问题
I am working on a c++ application. I got some core files from the client which he says are generated now but is not willing to say how are they generated and what he has done from generating them.
I doubt he is wrong and may be he gave me the dump which were generated long time ago.
Is there any way where I can get the actual creation time of the file?
I doubt the files may be created in some other servers and he has transferred them. Anyone pls help.
If its not in the core file, may be Unix has some way to know the actual creation time of the file in current server or some other server.
Pls help.
回答1:
The creation time of the core file does not appear in the core(4)
format in Solaris.
However, there are a couple of things you can do by looking at the NOTES
section of the core (libelf to the rescue?).
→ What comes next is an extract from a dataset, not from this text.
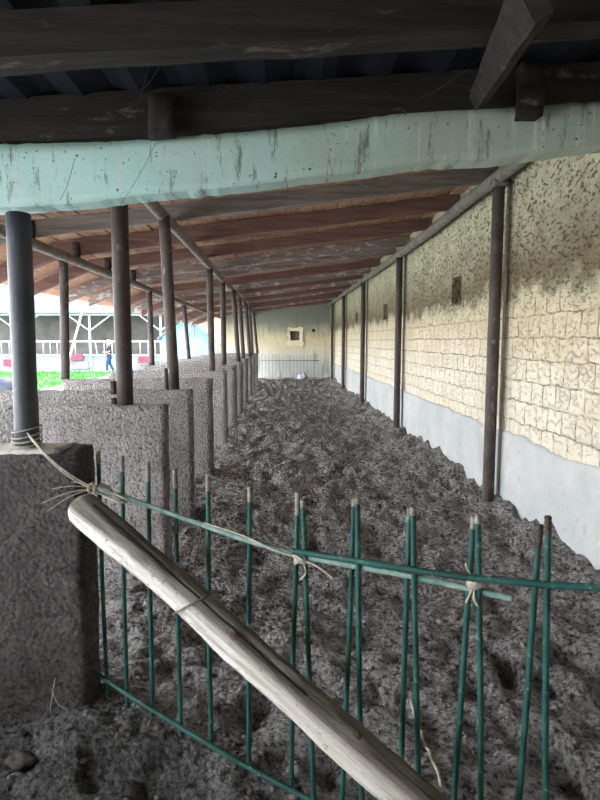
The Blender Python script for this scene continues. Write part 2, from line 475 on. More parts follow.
# unseen walls added to cut light at the near end: behind camera, left side
bm = bmesh.new(); box(bm, (-3.9, -3.3, -.3), (2.6, -3.05, 3.0)); struct('blocker_wall_front', bm, wall_m)
bm = bmesh.new(); box(bm, (-3.9, -3.05, -.3), (-3.66, -1.7, 2.45)); struct('blocker_wall_left', bm, wall_m)
bm = bmesh.new(); rough_box(bm, (-2.45, -.4, -.2), (-2.28, 2.2, .62), .12, .01, 4, 77, .02); struct('blocker_wall_low', bm, part_m)  # unseen low wall added to keep light off the foreground soil
# back wall with a broken opening
wx0, wx1, wz0, wz1 = atx(0,0,1).x, 0, 0, 0
a = aty(290.5, 340.5, Y_BACK); b = aty(299.5, 331, Y_BACK)
wx0, wz0, wx1, wz1 = a.x, a.z, b.x, b.z
bm = bmesh.new()
L, Rr = -2.25, X_WALL+.05
for (x0, x1, z0, z1) in ((L, wx0, -.3, 3.2), (wx1, Rr, -.3, 3.2), (wx0, wx1, -.3, wz0), (wx0, wx1, wz1, 3.2)):
    box(bm, (x0, Y_BACK, z0), (x1, Y_BACK+.22, z1))
bmesh.ops.remove_doubles(bm, verts=bm.verts[:], dist=1e-4)
struct('wall_back', bm, back_m)
bm = bmesh.new()   # broken plaster rim
n = 26; inn = []; out = []
cx, cz = (wx0+wx1)/2, (wz0+wz1)/2; hw, hh = (wx1-wx0)/2, (wz1-wz0)/2
for i in range(n):
    t = 2*math.pi*i/n; c, s_ = math.cos(t), math.sin(t)
    m = max(abs(c), abs(s_)); 
    k_ = 1.62 + .35*noise.noise(V((c*2, s_*2, 1))) + (.30 if s_ < -.5 else 0) + .28*random.random()
    ki = 1 + .16*noise.noise(V((c*3, s_*3, 6)))
    inn.append(V((cx+hw*ki*c/m, 0, cz+hh*ki*s_/m))); out.append(V((cx+hw*k_*c/m, 0, cz+hh*k_*s_/m)))
vi = [bm.verts.new((p.x, Y_BACK-.012, p.z)) for p in inn]; vo = [bm.verts.new((p.x, Y_BACK-.03, p.z)) for p in out]
vb = [bm.verts.new((p.x, Y_BACK+.01, p.z)) for p in out]; vd = [bm.verts.new((p.x, Y_BACK+.12, p.z)) for p in inn]
for i in range(n):
    j = (i+1) % n
    bm.faces.new((vi[i], vi[j], vo[j], vo[i])); bm.faces.new((vo[i], vo[j], vb[j], vb[i])); bm.faces.new((vi[i], vi[j], vd[j], vd[i]))
wn = struct('window_1', bm, cream_m)
bm = bmesh.new()
box(bm, (wx0-.0, Y_BACK+.14, wz0), (wx1, Y_BACK+.17, wz1))
o = link('window_infill', bm, mott_m, wn)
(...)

See core(4)
for details.
First find the NOTES
segment name (probably note0
or (more likely) note1
, no leading dot) with objdump -x core
Process start time
The NT_PSINFO
entry contains a psinfo_t
(see <sys/procfs.h>
) which has a member pr_start
. This is the start time of the process.
Zonename
Similarly, the zonename where the core was generated is in the NT_ZONENAME
entry.
Since this is char *
a quick and dirty way to do this, without parsing the segment, is just to dump'n'grep it:
objdump -s -j note1 core | grep ...
(elfdump -n...
sounds useful but I couldn't get this to work).